Impact of pressure in static and dynamic pressing of ultrafine plasmochemical ZrO2 (Y)-Al2O3 powders on compact density and compaction efficiency during sintering

Abstract

The effect of different methods of pretreatment and compacting of ultrafine alumina-zirconia powders of composition (in mass%): 20 Al2O3-80 (ZrO2-Y2O3) on densification processes during pressing and subsequent calcination has been studied. Ultrafine powders were prepared by plasma-chemical method. It was found that the initial nanocomposite is a mechanical mixture made up of zirconia nanoparticles and amorphous alumina in a thermodynamically nonequilibrium state.
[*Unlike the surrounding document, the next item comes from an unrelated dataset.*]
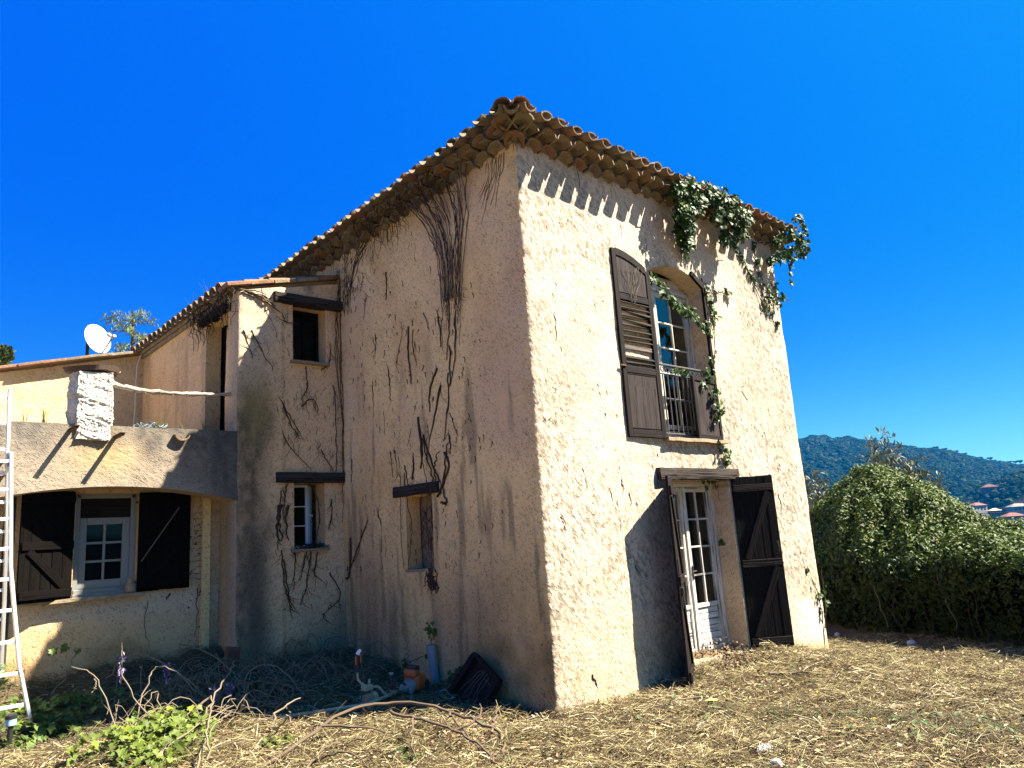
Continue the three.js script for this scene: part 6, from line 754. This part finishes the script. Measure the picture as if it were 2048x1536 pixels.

Grinding of powders did not affect their phase state. Powder compacts were produced by means of uniaxial static pressing and magnetic pulse compaction. The impact of mechanical processing of powders on ceramics density was studied. It was shown that dry grinding of powders in a planetary ball mill does not increase the ceramics density. The best and virtually identical results were obtained using preliminary static pressing of powders at increased pressure P = 900 MPa and their subsequent grinding in a ball mill. Dilatometric studies showed that double-action magnetic pulse compaction provides the maximum shrinkage rate at lower temperatures in comparison to that observed under static pressing. The ceramic density achieved is higher than that obtained using other pressing methods.